Figura 1.4 del AR5 del IPCC. Linee intere e quadretti rappresentano i cambiamenti della temperatura globale di superficie media misurati dalla NASA (blu), dal NOAA (giallo) e dall'Hadley Center del Regno Unito (verde). L'ombreggiatura colorata mostra la gamma prevista di riscaldamento di superficie nel primo rapporto di Valutazione del IPCC (FAR, giallo), del Secondo (SAR, verde), del Terzo (TAR, blue) e del Quarto (AR4, rosso).

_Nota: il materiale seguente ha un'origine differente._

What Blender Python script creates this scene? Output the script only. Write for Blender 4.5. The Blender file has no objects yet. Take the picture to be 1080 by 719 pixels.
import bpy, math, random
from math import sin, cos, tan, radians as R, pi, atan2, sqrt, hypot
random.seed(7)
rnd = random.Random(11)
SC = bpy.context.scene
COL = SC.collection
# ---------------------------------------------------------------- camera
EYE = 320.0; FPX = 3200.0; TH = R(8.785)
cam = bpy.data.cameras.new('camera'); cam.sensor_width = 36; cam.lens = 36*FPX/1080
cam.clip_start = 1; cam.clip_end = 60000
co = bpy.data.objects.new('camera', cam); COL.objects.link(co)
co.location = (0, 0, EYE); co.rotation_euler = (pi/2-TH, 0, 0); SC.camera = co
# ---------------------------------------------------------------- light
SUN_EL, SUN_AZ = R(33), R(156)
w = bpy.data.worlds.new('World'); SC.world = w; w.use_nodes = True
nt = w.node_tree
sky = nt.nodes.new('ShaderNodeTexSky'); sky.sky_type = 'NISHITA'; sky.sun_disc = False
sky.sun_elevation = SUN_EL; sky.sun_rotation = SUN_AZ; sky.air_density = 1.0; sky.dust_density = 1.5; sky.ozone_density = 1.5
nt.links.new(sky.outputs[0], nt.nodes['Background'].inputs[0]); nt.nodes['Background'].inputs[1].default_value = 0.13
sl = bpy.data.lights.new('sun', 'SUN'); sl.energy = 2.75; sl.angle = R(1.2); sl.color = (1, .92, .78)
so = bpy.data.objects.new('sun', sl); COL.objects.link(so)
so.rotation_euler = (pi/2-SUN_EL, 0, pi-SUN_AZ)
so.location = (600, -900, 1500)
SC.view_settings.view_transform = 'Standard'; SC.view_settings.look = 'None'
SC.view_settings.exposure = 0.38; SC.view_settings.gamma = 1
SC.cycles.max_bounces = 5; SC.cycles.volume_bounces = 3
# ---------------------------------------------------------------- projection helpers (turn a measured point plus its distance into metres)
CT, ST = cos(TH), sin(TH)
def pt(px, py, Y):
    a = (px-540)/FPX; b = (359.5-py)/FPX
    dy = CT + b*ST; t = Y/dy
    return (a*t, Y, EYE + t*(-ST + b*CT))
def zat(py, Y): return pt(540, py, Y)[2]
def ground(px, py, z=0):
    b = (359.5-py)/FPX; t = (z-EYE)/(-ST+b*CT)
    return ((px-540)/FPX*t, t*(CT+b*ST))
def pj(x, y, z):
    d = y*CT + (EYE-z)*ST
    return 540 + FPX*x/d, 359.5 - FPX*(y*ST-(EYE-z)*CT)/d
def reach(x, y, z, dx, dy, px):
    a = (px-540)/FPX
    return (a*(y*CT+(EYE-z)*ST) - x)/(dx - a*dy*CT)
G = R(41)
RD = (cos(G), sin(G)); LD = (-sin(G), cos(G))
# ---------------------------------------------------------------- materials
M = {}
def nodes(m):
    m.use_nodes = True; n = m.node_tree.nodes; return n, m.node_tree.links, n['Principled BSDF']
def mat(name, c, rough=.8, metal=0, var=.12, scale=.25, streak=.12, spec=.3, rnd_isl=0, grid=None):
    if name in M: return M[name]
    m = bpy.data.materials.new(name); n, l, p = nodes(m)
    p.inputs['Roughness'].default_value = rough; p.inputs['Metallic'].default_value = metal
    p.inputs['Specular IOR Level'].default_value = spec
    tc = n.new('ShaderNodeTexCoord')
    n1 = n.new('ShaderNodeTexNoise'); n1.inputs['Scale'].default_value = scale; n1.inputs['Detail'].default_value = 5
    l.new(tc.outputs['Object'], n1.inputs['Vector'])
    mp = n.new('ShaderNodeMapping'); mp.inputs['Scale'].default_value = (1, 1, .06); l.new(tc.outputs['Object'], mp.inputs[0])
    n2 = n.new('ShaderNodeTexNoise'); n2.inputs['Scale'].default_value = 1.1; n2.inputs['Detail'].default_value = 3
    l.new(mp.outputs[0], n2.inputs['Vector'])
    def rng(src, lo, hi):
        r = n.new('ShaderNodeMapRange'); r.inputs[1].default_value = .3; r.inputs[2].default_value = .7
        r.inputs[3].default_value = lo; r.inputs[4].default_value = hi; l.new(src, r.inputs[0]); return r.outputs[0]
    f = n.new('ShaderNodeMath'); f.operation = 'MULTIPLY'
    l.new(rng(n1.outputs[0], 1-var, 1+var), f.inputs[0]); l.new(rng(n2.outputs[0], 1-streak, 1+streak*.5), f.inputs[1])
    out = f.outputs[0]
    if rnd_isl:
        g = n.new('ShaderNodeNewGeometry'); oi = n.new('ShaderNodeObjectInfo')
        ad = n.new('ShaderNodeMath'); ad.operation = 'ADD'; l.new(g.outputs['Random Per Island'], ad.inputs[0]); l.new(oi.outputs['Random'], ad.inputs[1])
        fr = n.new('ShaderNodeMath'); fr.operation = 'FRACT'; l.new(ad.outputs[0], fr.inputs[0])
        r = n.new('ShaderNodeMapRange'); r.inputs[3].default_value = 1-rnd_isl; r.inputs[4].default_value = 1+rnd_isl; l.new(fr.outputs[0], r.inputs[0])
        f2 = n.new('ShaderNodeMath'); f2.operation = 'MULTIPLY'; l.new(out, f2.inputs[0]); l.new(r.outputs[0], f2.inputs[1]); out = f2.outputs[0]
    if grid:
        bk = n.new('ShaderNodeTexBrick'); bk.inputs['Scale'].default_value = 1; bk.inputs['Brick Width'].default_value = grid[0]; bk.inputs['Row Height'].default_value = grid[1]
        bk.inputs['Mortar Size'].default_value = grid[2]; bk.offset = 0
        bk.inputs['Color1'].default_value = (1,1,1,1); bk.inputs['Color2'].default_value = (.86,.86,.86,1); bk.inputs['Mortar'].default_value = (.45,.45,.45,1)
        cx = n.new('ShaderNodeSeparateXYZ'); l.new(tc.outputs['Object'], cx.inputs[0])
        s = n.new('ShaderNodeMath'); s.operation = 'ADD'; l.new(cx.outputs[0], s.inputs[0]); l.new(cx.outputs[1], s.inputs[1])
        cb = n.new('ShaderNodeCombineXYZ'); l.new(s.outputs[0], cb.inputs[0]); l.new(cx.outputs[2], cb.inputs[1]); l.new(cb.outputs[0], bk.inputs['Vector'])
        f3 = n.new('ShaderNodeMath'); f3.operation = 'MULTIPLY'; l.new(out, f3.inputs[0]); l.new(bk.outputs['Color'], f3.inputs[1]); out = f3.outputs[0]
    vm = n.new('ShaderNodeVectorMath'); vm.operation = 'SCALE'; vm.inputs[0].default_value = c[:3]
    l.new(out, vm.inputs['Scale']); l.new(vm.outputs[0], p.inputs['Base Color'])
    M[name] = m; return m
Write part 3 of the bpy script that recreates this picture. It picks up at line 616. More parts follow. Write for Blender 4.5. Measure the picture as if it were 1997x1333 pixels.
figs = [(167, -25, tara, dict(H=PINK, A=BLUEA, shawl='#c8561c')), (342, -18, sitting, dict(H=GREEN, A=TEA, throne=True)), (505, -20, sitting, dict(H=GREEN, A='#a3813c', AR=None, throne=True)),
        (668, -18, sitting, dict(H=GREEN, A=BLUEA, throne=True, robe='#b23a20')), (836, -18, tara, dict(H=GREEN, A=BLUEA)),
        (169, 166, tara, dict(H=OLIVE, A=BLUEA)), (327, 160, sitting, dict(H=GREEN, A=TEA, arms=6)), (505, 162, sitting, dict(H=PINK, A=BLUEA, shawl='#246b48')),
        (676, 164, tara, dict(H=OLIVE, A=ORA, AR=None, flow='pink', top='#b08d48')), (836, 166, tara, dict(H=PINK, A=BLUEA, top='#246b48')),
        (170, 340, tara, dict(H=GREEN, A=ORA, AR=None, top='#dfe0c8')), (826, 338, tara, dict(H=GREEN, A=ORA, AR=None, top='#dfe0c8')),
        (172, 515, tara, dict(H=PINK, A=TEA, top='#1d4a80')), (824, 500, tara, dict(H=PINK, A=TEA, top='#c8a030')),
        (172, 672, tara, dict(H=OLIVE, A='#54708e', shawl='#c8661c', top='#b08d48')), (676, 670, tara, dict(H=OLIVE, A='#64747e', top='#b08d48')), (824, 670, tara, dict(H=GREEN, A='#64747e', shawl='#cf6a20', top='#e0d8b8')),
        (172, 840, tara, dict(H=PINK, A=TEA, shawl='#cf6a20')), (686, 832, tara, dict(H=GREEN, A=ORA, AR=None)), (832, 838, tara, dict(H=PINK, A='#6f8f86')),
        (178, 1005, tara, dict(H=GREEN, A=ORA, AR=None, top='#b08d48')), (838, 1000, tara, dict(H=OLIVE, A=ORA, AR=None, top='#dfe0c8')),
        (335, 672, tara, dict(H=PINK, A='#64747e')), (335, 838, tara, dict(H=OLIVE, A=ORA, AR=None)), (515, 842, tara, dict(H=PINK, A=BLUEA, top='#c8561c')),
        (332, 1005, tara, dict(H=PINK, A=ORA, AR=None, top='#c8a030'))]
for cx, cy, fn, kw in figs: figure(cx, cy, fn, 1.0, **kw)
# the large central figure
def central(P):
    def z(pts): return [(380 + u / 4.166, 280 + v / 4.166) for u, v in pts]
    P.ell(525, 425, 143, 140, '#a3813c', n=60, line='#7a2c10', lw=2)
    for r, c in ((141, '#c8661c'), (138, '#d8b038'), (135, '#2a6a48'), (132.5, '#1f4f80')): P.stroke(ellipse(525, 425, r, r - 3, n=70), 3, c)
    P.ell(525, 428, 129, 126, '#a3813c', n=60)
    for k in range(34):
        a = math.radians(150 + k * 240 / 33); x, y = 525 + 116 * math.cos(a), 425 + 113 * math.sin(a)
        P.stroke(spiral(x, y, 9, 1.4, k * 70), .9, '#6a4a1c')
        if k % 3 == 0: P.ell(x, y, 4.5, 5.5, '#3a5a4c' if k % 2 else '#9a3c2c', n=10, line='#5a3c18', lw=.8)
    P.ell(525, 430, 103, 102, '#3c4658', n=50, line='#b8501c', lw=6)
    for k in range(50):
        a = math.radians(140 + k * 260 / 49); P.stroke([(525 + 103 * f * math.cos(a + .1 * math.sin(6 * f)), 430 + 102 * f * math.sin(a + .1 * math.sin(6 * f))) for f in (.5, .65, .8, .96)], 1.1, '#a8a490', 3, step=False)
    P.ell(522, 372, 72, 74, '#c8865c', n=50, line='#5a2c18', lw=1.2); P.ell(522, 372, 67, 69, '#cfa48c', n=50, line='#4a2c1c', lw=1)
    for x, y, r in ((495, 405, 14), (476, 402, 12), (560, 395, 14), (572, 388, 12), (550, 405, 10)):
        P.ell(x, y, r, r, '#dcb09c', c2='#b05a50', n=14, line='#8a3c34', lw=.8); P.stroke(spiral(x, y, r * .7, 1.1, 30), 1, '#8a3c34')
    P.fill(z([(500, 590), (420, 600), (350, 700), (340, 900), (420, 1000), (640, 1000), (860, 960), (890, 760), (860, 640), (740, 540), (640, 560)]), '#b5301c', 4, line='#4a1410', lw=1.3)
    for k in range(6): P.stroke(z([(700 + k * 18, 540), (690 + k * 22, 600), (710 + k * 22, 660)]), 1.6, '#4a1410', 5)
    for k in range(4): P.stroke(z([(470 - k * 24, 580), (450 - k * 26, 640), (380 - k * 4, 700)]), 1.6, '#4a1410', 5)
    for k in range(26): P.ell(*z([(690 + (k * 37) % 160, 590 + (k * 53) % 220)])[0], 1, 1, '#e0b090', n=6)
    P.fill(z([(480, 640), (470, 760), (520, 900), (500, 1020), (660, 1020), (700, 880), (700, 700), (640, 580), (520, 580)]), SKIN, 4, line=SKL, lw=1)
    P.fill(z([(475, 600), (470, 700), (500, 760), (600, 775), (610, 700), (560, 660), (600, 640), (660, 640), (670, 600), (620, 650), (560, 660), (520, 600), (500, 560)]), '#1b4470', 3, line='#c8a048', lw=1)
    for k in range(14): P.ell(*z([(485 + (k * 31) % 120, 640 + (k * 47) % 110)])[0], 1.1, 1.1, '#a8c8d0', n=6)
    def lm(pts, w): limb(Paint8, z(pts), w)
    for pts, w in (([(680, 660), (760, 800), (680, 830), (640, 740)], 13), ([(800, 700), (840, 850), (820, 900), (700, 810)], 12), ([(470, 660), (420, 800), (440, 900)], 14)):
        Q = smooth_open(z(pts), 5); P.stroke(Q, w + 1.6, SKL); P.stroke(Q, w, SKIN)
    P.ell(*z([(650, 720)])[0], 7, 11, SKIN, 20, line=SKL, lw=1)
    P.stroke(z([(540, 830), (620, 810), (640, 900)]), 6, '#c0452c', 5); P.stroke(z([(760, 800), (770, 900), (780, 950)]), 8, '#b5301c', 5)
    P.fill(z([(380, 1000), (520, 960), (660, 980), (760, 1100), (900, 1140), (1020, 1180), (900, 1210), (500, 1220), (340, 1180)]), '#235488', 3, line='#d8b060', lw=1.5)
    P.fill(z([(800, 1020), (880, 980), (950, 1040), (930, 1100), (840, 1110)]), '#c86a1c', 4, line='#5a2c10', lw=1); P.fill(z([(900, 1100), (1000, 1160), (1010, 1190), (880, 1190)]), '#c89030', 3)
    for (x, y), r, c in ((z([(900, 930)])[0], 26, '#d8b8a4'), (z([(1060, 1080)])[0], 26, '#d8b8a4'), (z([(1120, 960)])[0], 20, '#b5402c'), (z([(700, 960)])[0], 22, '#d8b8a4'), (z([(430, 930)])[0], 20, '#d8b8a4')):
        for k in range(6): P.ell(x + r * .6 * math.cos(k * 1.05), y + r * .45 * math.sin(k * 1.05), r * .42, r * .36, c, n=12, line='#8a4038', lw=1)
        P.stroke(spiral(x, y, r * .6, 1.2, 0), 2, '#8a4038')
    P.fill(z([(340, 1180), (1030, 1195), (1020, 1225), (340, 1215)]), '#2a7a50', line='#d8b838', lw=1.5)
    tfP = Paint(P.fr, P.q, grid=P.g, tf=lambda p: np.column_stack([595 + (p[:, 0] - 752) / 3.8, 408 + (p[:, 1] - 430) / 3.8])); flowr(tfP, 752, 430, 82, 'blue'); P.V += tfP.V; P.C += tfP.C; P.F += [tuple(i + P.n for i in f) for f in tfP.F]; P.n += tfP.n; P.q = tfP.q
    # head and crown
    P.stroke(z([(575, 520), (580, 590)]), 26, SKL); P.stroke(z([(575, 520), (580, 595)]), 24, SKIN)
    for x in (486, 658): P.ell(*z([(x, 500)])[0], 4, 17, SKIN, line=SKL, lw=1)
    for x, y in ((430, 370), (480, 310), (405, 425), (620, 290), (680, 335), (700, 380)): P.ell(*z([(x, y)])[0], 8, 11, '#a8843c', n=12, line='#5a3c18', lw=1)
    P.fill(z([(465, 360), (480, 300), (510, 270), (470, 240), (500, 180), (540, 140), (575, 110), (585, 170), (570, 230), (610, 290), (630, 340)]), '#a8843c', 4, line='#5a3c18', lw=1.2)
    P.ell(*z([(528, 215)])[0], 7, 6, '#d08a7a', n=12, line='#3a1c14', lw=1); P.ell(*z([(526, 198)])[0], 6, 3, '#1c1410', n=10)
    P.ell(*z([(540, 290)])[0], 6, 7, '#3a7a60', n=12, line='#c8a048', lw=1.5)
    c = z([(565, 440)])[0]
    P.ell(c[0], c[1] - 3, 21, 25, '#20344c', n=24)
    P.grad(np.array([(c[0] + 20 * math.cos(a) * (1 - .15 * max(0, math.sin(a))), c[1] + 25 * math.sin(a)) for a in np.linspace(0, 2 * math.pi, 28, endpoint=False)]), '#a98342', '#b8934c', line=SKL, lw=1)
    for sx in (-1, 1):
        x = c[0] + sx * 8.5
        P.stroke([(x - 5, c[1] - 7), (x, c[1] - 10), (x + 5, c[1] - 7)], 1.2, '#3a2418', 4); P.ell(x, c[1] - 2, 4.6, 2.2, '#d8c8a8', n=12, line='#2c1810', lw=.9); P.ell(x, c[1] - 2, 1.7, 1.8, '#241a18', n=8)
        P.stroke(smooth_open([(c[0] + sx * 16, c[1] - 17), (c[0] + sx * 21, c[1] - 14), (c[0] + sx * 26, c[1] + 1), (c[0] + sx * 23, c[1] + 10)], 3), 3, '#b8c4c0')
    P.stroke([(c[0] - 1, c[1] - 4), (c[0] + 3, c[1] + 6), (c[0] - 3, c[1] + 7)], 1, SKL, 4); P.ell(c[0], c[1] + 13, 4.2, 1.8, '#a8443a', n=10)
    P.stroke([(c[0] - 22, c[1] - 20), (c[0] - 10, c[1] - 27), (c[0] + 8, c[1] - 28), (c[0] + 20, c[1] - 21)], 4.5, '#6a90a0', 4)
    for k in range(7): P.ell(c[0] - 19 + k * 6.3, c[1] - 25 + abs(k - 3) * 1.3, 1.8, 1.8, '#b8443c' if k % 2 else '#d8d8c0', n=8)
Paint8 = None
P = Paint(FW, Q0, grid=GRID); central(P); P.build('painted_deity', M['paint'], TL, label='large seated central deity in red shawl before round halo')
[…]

Il riscaldamento di superficie misurato è stato di circa 0,13°C inferiore della media delle simulazioni del modello dal 2000. Il raffreddamento vulcanico stimato da questo nuovo saggio (0,05 – 0,12°C), non incluso in quei modelli climatici, potrebbe coprire gran parte di quella discrepanza. Unite questo ai circa 0,06°C di raffreddamento della superficie dovuti al maggiore calore immagazzinato negli oceani profondi e il rallentamento è pienamente spiegato e temporaneo. Gli scienziati del clima credono che i cicli oceanici passeranno presto ad uno stato in cui viene trasferito meno calore agli oceani profondi, lasciando più calore a riscaldare la superficie. Come cambierà in futuro l'attività vulcanica naturalmente non si sa, ma gli aerosol vulcanici hanno una vita relativamente breve nell'atmosfera. Se non ci sono altre eruzioni moderate nel prossimo futuro, la quantità di aerosol vulcanici nella stratosfera dovrebbe tornare ai valori di base entro pochi anni. Date le temperature globali record che abbiamo visto nel 2014, il rallentamento potrebbe già essere finito. In ogni caso, sembra che i modelli climatici abbiano difficoltà a valutare il rallentamento perché non hanno incluso né l'aumento di raffreddamento vulcanico né l'accumulo di calore nell'oceano profondo, nessuno dei quali condizionerà il riscaldamento globale a lungo termine. In breve, quando si tiene conto di questi cambiamenti degli aerosol vulcanici e dell'accumulo di calore nell'oceano, il clima si sta generalmente comportando come si aspettano gli scienziati. Abbiamo pochi motivi di mettere in dubbio le proiezioni molto preoccupanti del riscaldamento globale a lungo termine dei modelli climatici.